Monday, April 09, 2007
Coming to Calm
These days being a mom is less difficult than it was two months ago. Gretchen is 9 1/2 weeks old and the improvement in her is becoming more and more of a relief as time goes by. Part of it is her getting older and part of it is me starting to recognize patterns in her - her behavior, her moods, her expressions.
I have wondered if I was going to get beyond the exhaustion and frustration to the point where I would feel that maternal swell of love that most mothers talk about. Now that Gretchen spends less time crying, it's easier to see who she is, the baby she is without the pain of colic reducing her to screams and tears. When she nurses, I am sometimes flushed with this feeling of love so overwhelming it makes my chest hurt. The tinyness of her, the defenseless of her perfect skin. I never understood. I could never understand before.
Realizing how quickly the time is passing, how will I leave her when I have to go back to work?

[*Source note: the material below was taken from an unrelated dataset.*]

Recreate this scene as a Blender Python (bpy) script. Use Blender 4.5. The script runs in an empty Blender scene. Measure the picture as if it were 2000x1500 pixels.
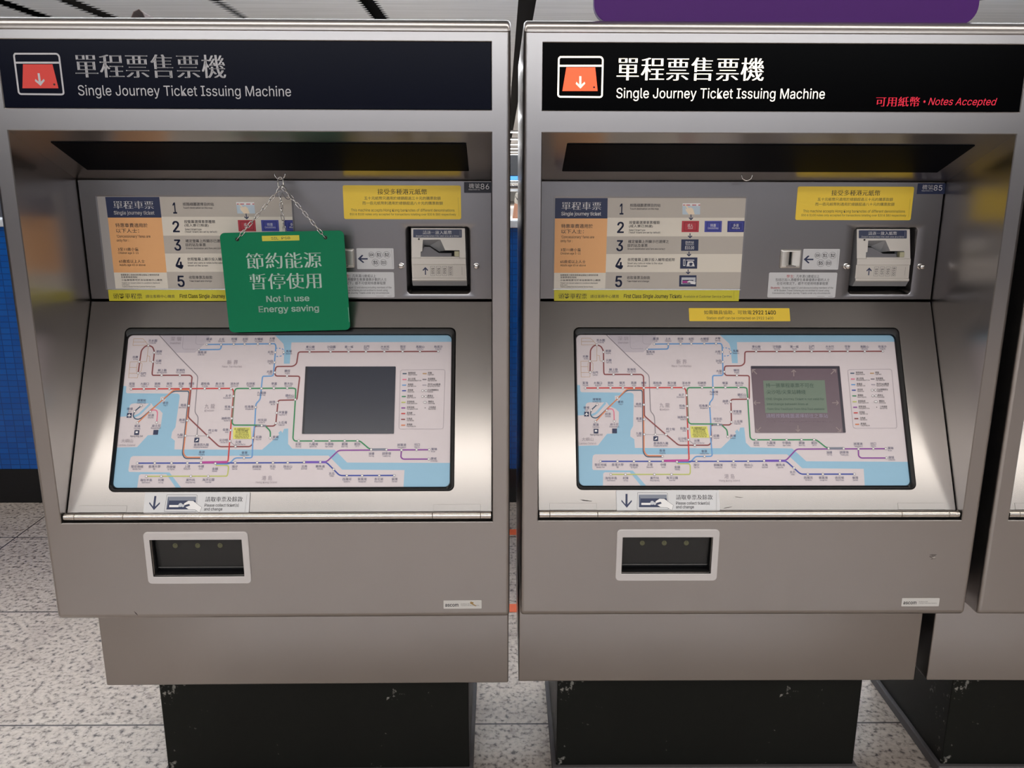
import bpy, bmesh, math, random
from mathutils import Vector, Matrix
from mathutils.geometry import tessellate_polygon

random.seed(7)
scene = bpy.context.scene
COL = scene.collection

# ------------------------------------------------------------------ camera
CAM_POS = Vector((-0.0367, -1.6807, 1.5454))
F_PX, PITCH, YAW, ROLL = 1621.67, 0.2412, 0.0098, 0.0029
fwd = Vector((math.sin(YAW) * math.cos(PITCH), math.cos(YAW) * math.cos(PITCH), -math.sin(PITCH)))
right0 = Vector((math.cos(YAW), -math.sin(YAW), 0))
down0 = fwd.cross(right0)
rightc = right0 * math.cos(ROLL) - down0 * math.sin(ROLL)
downc = right0 * math.sin(ROLL) + down0 * math.cos(ROLL)
cam_data = bpy.data.cameras.new('camera')
cam = bpy.data.objects.new('camera', cam_data)
COL.objects.link(cam)
cam.matrix_world = Matrix(((rightc.x, -downc.x, -fwd.x, CAM_POS.x), (rightc.y, -downc.y, -fwd.y, CAM_POS.y),
                           (rightc.z, -downc.z, -fwd.z, CAM_POS.z), (0, 0, 0, 1)))
cam_data.sensor_width = 36
cam_data.lens = F_PX / 2000 * 36
cam_data.clip_start = 0.05
scene.camera = cam

# ------------------------------------------------------------------ world, lights, exposure
scene.view_settings.view_transform = 'Standard'
scene.view_settings.look = 'None'
scene.view_settings.gamma = 1
scene.view_settings.use_curve_mapping = False
scene.view_settings.exposure = 0.0
world = bpy.data.worlds.new('world')
scene.world = world
world.use_nodes = True
world.node_tree.nodes['Background'].inputs[0].default_value = (0.75, 0.8, 0.9, 1)
world.node_tree.nodes['Background'].inputs[1].default_value = 0.12


def area(name, x, y, z, sx, sy, power, color):
    d = bpy.data.lights.new(name, 'AREA')
    d.shape = 'RECTANGLE'
    d.size, d.size_y = sx, sy
    d.energy = power
    d.color = color
    o = bpy.data.objects.new(name, d)
    COL.objects.link(o)
    o.location = (x, y, z)
    return o


WARM, COOL = (1.0, 0.93, 0.85), (0.94, 0.965, 1.0)
# fluorescent rows of the concourse ceiling; the two upward rows are added fill
area('ceiling_lamp_row', 0.0, -0.50, 2.94, 9.0, 0.22, 48, WARM)
area('ceiling_lamp_row', 0.0, -2.75, 2.94, 9.0, 0.28, 66, WARM)
area('ceiling_lamp_row', 0.0, -6.0, 2.94, 9.0, 0.30, 350, COOL)
area('ceiling_lamp_row', 0.0, -8.6, 2.94, 9.0, 0.30, 80, COOL)
area('ceiling_lamp_row', -1.0, 1.35, 2.94, 9.0, 0.30, 45, COOL)
up = area('ceiling_fill_row', 0.0, 3.2, 2.60, 12.0, 0.20, 800, COOL)  # unseen upward light, added to brighten the ceiling behind the machines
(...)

Yes, a part of me wants the definition of who I was before having a baby. Yet even in that desire to return to work so I can return to feeling like "my old self," I know that who I was before having Gretchen no longer exists. Not like before. The creativity is still there, the humor, the professionalim. But now the whole of me has an underpinning characterized by Gretcheness. There is no way to remove it. It can't be separated. Like India ink dropped into a glass of water, things aren't as clear as before. I am colored by a new life and the 2 constituent parts are indissoluble.